Thursday, January 8, 2015

I am NOT Charlie

Je suis Charlie

The post that appears everywhere in the wake of the attacks in Paris.

While the attacks are certainly tragic, I feel that the media response to them has been equally tragic and ensures this sort of thing WILL happen again. This was NOT an attack on freedom or free speech. It wasn't. It was an attack on a paper that would be banned in many western nations for its hate speech. This was everything wrong with modern France (and Europe) attacking everything wrong with modern France (and Europe). But that message will be lost in waves of anti-Islam and flag waving freedom.

To start, Charlie Hebdo was not some satirical magazine. It was an all white French staff that routinely mocked French minority communities. In fact, they have frequently crossed the line and been accused of racism for over a decade. My personal favourite is the depiction of Boko Haram kidnap victims as welfare queens. They represent the French far right of Marine le Pen, who routinely espouse anti immigrant, anti Muslim sentiments. These people were not heroes, their satire was not good, it was white men dumping on marginalized communities for a good laugh and then defending it as freedom of speech and telling people to "lighten up". It is the same nonsense Glenn Beck used to spout ten years ago and Fox News continues to do today. Bigotry made righteous as freedom of speech. Now I agree that you CAN draw offensive pictures of the Prophet Mohammed if you want to. You CAN imply that young girls dragged from their homes to become sex slaves to militants is funny. For that right IS protected by French law. Doing so makes you an asshole. Doing so makes you a misogynist prick. Doing so is not clever satire. Doing so serves no purpose other than to anger marginalized groups. Perhaps this is why ethnic minorities in Europe seem to have so much trouble fitting in?

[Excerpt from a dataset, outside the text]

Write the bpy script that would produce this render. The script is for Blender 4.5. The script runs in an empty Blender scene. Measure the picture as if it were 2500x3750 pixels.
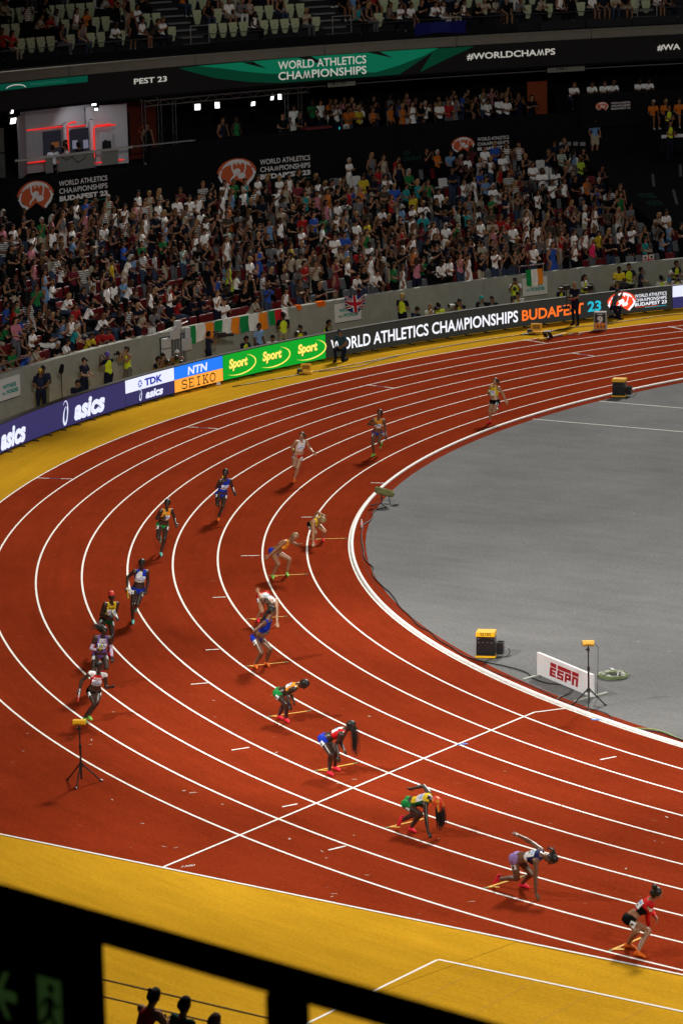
import bpy, bmesh, math, random, re
import numpy as np
from mathutils import Vector, Matrix
from mathutils.bvhtree import BVHTree
random.seed(7); rng = np.random.default_rng(7)
SC = bpy.context.scene; COL = SC.collection
PI = math.pi; R_ = math.radians

# ------------------------------------------------------------------ camera
CAM = np.array([25.875, -96.1424, 19.6992])
cd = bpy.data.cameras.new('camera'); cam = bpy.data.objects.new('camera', cd); COL.objects.link(cam)
rx, ux, fx = (0.8043452, 0.5936893, -0.0237036), (-0.0990114, 0.173266, 0.9798855), (-0.5858546, 0.7858193, -0.1981477)
cam.matrix_world = Matrix(((rx[0], ux[0], -fx[0], CAM[0]), (rx[1], ux[1], -fx[1], CAM[1]), (rx[2], ux[2], -fx[2], CAM[2]), (0, 0, 0, 1)))
cd.sensor_fit = 'HORIZONTAL'; cd.sensor_width = 24.0; cd.lens = 12569.56 / 2500 * 24.0
cd.clip_start = 0.5; cd.clip_end = 2000
cd.dof.use_dof = True; cd.dof.focus_distance = 100.0; cd.dof.aperture_fstop = 2.8
SC.camera = cam

# ------------------------------------------------------------------ night sky glow + floodlight
SUN_AZ, SUN_EL = 105.0, 39.0       # the floodlights over the far straight
w = bpy.data.worlds.new('World'); SC.world = w; w.use_nodes = True
nt = w.node_tree; nt.nodes.clear()
sky = nt.nodes.new('ShaderNodeTexSky'); sky.sky_type = 'NISHITA'; sky.sun_disc = False
sky.sun_elevation = R_(SUN_EL); sky.sun_rotation = R_(90 - SUN_AZ)
hs = nt.nodes.new('ShaderNodeHueSaturation'); hs.inputs['Saturation'].default_value = 0.03
bg = nt.nodes.new('ShaderNodeBackground'); bg.inputs['Strength'].default_value = 0.040
wo = nt.nodes.new('ShaderNodeOutputWorld')
nt.links.new(sky.outputs[0], hs.inputs['Color']); nt.links.new(hs.outputs[0], bg.inputs[0]); nt.links.new(bg.outputs[0], wo.inputs[0])
sd = bpy.data.lights.new('sun', 'SUN'); sd.energy = 3.8; sd.angle = R_(7.0); sd.color = (1.0, 0.95, 0.86)
sun = bpy.data.objects.new('sun', sd); COL.objects.link(sun)
sv = Vector((math.cos(R_(SUN_AZ)) * math.cos(R_(SUN_EL)), math.sin(R_(SUN_AZ)) * math.cos(R_(SUN_EL)), math.sin(R_(SUN_EL))))
sun.rotation_euler = sv.to_track_quat('Z', 'Y').to_euler(); sun.location = (0, 0, 60)
SC.view_settings.view_transform = 'Standard'; SC.view_settings.look = 'None'
SC.view_settings.exposure = 0.1; SC.view_settings.gamma = 1.0; SC.view_settings.use_curve_mapping = False

# ------------------------------------------------------------------ materials
MATS = {}
def M(key, col=(.5, .5, .5), rough=.7, spec=.3, noise=0., nscale=8., bump=0., bscale=60., metal=0., emit=0., fleck=None, stretch=None, alpha=1., trans=0.):
    if key in MATS: return MATS[key]
    m = bpy.data.materials.new(key); m.use_nodes = True; t = m.node_tree; b = t.nodes['Principled BSDF']
    b.inputs['Roughness'].default_value = rough; b.inputs['Specular IOR Level'].default_value = spec; b.inputs['Metallic'].default_value = metal
    c4 = (*col, 1.); b.inputs['Base Color'].default_value = c4
    if emit:
        b.inputs['Base Color'].default_value = (*[x * .25 for x in col], 1.)
        b.inputs['Emission Color'].default_value = c4; b.inputs['Emission Strength'].default_value = emit
    if trans: b.inputs['Transmission Weight'].default_value = trans
    if noise or bump or fleck:
        tc = t.nodes.new('ShaderNodeTexCoord'); src = tc.outputs['Object']
        if stretch:
            mp = t.nodes.new('ShaderNodeMapping'); mp.inputs['Scale'].default_value = stretch; t.links.new(src, mp.inputs[0]); src = mp.outputs[0]
    cur = None
    if noise:
        n = t.nodes.new('ShaderNodeTexNoise'); n.inputs['Scale'].default_value = nscale; n.inputs['Detail'].default_value = 6; n.inputs['Roughness'].default_value = .65
        t.links.new(src, n.inputs['Vector'])
        r = t.nodes.new('ShaderNodeMapRange'); r.inputs[1].default_value = .25; r.inputs[2].default_value = .75
        r.inputs[3].default_value = 1 - noise; r.inputs[4].default_value = 1 + noise; t.links.new(n.outputs['Fac'], r.inputs[0])
        mx = t.nodes.new('ShaderNodeMix'); mx.data_type = 'RGBA'; mx.blend_type = 'MULTIPLY'; mx.inputs[0].default_value = 1.
        mx.inputs[6].default_value = c4; t.links.new(r.outputs[0], mx.inputs[7]); cur = mx.outputs[2]
    if fleck:   # (colour, scale, threshold): scuffs and dust with a shape of their own
        n2 = t.nodes.new('ShaderNodeTexNoise'); n2.inputs['Scale'].default_value = fleck[1]; n2.inputs['Detail'].default_value = 4; t.links.new(src, n2.inputs['Vector'])
        r2 = t.nodes.new('ShaderNodeMapRange'); r2.inputs[1].default_value = fleck[2]; r2.inputs[2].default_value = fleck[2] + .06; t.links.new(n2.outputs['Fac'], r2.inputs[0])
        mu = t.nodes.new('ShaderNodeMath'); mu.operation = 'MULTIPLY'; mu.inputs[1].default_value = fleck[3]; t.links.new(r2.outputs[0], mu.inputs[0])
        m2 = t.nodes.new('ShaderNodeMix'); m2.data_type = 'RGBA'; t.links.new(mu.outputs[0], m2.inputs[0])
        if cur: t.links.new(cur, m2.inputs[6])
        else: m2.inputs[6].default_value = c4
        m2.inputs[7].default_value = (*fleck[0], 1.); cur = m2.outputs[2]
    if cur: t.links.new(cur, b.inputs['Base Color'])
    if bump:
        n3 = t.nodes.new('ShaderNodeTexNoise'); n3.inputs['Scale'].default_value = bscale; n3.inputs['Detail'].default_value = 5; t.links.new(tc.outputs['Object'], n3.inputs['Vector'])
        bp = t.nodes.new('ShaderNodeBump'); bp.inputs['Strength'].default_value = bump; bp.inputs['Distance'].default_value = .02
        t.links.new(n3.outputs['Fac'], bp.inputs['Height']); t.links.new(bp.outputs[0], b.inputs['Normal'])
    MATS[key] = m; return m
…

On the other hand, there is something VERY wrong in the middle east. I won't say Islamic State is the greatest threat since Nazi Germany, but they may be the most evil thing to come about since the fall of Nazi Germany. IS is horrible, and whether it is anti-colonialism, anti-monarchy, anti-Israel or just plain religious crazy, there is something seriously wrong anytime a movement like that gains momentum. So why would any Muslim living in France choose a movement of unapologetic evil over Paris? Well because Charlie Hebdo makes it clear that they are not welcome there. So you get some 18 year olds who are poorly educated, very marginalized and susceptible to the sort of extremism that exists in the middle east. Once they are radicalized they do something horrible and wrong and what we get is: Islamic fundamentalism strikes again. Terrorists assault our freedom. Rabble Rabble.

What we miss in that is that Charlie Hebdo is a huge part of the problem. They help create an environment for the evil of IS to flourish. Yet pointing this out is akin to saying that you support IS in some circles. This leads to a final point. Condemning Charlie Hebdo AND condemning the attack on them are not mutually exclusive.

I am horrified and disgusted by what happened in Paris, but fuck me if I am Charlie.